Keeping heavy metals out
Since the Animas River was declared safe to use for drinking water in mid-August after the mine blowout, the city has been pumping water intermittently as needed, Ferguson said.
But the city doesn’t pump after storms when there is more sediment and heavy metals in the river to prevent them from entering the system.
When a small amount of heavy metals are pumped into the reservoir, the result of ongoing mine pollution, the metals settle to the bottom of the reservoir before entering the treatment process, Ferguson said.
The metals that do make it into the plant are filtered out through the water-treatment process.
Before the water is pumped to customers, the city tests for metals. It published two examples of tests from the month of September on the city’s website.

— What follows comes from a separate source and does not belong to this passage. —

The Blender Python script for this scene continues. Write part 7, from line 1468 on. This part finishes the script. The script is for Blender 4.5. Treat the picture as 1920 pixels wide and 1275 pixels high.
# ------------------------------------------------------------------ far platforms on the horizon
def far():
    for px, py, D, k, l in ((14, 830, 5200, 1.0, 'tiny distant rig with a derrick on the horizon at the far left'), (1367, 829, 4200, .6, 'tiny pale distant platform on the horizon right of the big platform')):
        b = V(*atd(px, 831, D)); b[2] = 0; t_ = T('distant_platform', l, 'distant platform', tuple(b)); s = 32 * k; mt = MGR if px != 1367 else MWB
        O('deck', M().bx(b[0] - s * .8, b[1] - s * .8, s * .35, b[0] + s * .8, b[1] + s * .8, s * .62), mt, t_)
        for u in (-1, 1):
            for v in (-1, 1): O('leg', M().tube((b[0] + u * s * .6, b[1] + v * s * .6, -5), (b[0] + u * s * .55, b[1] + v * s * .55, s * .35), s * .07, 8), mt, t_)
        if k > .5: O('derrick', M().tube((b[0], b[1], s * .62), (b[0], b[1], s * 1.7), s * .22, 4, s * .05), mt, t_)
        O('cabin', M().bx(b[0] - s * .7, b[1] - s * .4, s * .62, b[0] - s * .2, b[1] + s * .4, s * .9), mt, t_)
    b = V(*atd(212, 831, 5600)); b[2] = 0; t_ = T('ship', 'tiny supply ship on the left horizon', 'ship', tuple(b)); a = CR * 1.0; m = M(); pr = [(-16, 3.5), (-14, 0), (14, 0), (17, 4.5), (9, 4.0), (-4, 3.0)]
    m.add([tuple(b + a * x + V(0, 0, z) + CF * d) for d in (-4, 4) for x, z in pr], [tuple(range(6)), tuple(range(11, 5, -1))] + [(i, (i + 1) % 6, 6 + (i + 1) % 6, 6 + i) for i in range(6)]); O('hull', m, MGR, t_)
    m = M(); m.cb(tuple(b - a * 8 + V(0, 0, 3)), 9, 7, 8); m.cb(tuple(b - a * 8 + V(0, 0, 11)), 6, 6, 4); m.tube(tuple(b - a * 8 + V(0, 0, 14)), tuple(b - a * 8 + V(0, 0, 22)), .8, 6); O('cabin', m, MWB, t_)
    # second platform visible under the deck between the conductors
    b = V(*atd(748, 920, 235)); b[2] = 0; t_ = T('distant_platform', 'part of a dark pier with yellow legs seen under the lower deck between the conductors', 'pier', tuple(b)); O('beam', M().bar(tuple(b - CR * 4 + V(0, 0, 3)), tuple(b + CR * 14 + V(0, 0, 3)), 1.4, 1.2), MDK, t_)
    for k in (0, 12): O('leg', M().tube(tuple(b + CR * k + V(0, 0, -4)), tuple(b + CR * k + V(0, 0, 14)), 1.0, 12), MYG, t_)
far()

All the metal levels are far lower than what is allowed by the Environmental Protection Agency.
Paying for the plant
The city will have to ask residents to approve a bond measure to build the plant, and the city would like to put that question on the ballot in 2018, LeBlanc said.
He doesn’t want to see the vote postponed beyond that date.
“It’s not a project we could delay. Water is an essential function, and the purpose of this plant is to provide redundancy,” he said.
City water bills will pay for cost of construction. Water rates increased in 2015 and are expected to increase again in 2016 to boost revenue to the water fund by 15 percent.
The project is the latest in a string of major construction projects for the city, including remodeling or rebuilding the city sewer plant. Remodeling the plant is estimated to cost $58 million, and it could be millions of dollars more if the city chooses to move the plant. City and La Plata County officials have also considered updating Durango-La Plata County Airport terminal, which will likely require tens of millions of dollars to remodel or rebuild.
The new plant could be built in partnership with the La Plata Archuleta Water District, which needs the water to serve customers on the west side of its district.
But the details of the agreement are still being worked out, LeBlanc said.